I looked down at the simple gold band placed gently in the palm of my hand and thought of the woman who had worn it ─ a woman I had never met and knew nothing about. “Something old,” whispered my future mother-in-law in case I didn’t understand.
I nodded. There would have been strength in the marriage the ring represented because the daughter it produced personified the word dynamo. She had the strength of character to survive being advanced through grade school at a speed that was almost cruel, then shoved into a teacher’s role way before she had the experience or maturity to handle it. But she had toughed it out and the results showed in the stiffness of her back. I doubted if she had ever worried about being considered a 10.
I closed my hand around the gold circle representing someone else’s eternity commitment and for a moment I panicked. I didn’t know what to do with it. My friend seemed to sense my distress and stepped forward. I looked at her and suddenly knew how I’d use it. I told her to tie it in my laces at the back of my dress. “That way she’ll always have my back,” I explained.
I had never been a wedding-dress girl. Heck, except for when I was too young to know better, I was never really any sort of a dress girl. I had the wrong body shape for most off-the-shelf dresses; they usually ended up emphasizing that fact and made me feel uglier than I already did. So the expectation that a white dress would somehow transform me into a 10, I realized, was ridiculous.

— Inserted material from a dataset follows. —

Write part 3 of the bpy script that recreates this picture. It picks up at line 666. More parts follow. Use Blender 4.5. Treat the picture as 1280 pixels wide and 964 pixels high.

At just over three hundred dollars, the dress I’d chosen was in expensive. I had kept my dress budget low deliberately, knowing that I’d be walking into the Pacific Ocean at the end of the ceremony and the salt would not be kind. Yet as I walked out of that room and down the steps to meet Robert I started to feel different.
Whether it was the gentle caress of the dress against my legs as I walked through a forest alive with sound or the ring that now rested at the small of my back I wasn’t sure, but when I stepped out onto the beach and saw everyone turn to look at me I no longer cared if they saw a 10. I only felt joy of the journey I was about to begin.